Animal jokes
What did the kangaroo say to the elephant? Hi up there!
What do you call a dog with no legs?
It don't matter what you call it, 'cause it ain't gonna come to you.
What did The Notorious B.I.G. say to the cow?
- MOO MONEY MOO PROBLEMS
This dad went out hunting, he killed a deer. He came home and he and his wife decided to have it for dinner but not tell their kids. Instead, they made them guess. The dad said, "It's something that daddy calls mommy." The little girl yells to her brother, "Don't eat it! It's an ass!"
Two terrorists walk into a bar, and the bartender says, "What can I get you?"
The terrorists both say, "A beer."
The bartender overhears them talking about how they will kill 300 people and a donkey. The bartender says, "Why a donkey?"
One terrorist says, "See, I told you no one would care about the people!"
An Eskimo was holidaying in New Zealand and while driving his rented car around the countryside it broke down. A bloke passing by offered to help, lifted the bonnet and said, "I know your problem, you blew a seal."
The Eskimo with a shocked expression retorted, "Yeah? Well you fuck sheep!"
This bunny named Mason came up to a bar and ordered a beer and a burger. He sits at a table and the waiter brought a huge burger.
Mason: "Heh. Good thing I eat like a horse." He looks up at the waiter.

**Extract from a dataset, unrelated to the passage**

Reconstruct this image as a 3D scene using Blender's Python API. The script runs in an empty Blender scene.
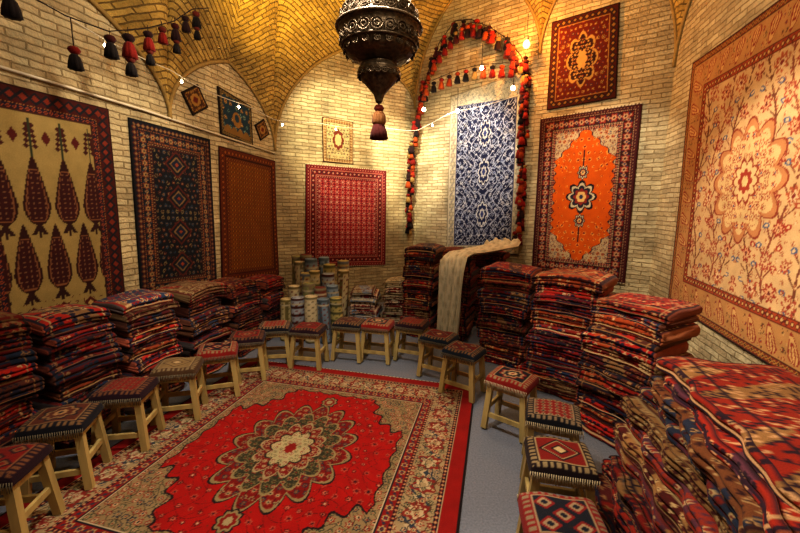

Waiter: "You are a nasty little bunny, aren't you?"
Mason screamed and ran away as the waiter chased him... she was a HORSE.
How did the cheetah greet other animals?
Cheetah: "Nice to eat you."
You know I want an ADHD cure.
When?
Squirrel!
What’s a sheep’s favorite song?
"Baby Don’t Herd Me."
One day a truck driver had a truck full of squirrels. A police officer said, "Sir, I'm going to need you to take these squirrels to the zoo." The driver did so and left. The next day the driver was back, but this time the squirrels were wearing sunglasses. The officer said, "I thought I told you to take these squirrels to the zoo." The driver said, "I did. Today I'm taking them to the beach."
What do you call a herd of cows masturbating?
Beef strokin' off.
Why did the octopus cross the road?
'Cause he was on the same side as a sushi restaurant.
I was going to tell you a joke about a big cat, but I would be lion.
Why do lions 🦁 go to SUBWAY 🥪?
Because they like to EAT FLESH.
Mole
A baby seal walked into a club.
Who is more loyal: a dog or a wife?
Well, lock them both in your trunk for two hours and drive around and see which one is happy to see you.
Me: So you two girls are from England?
Girls: Wales.
Me: Oh, I see, so you two whales are from England.
Bosses are like seagulls.
They fly in, make a lot of noise, crap all over everything, then fly out.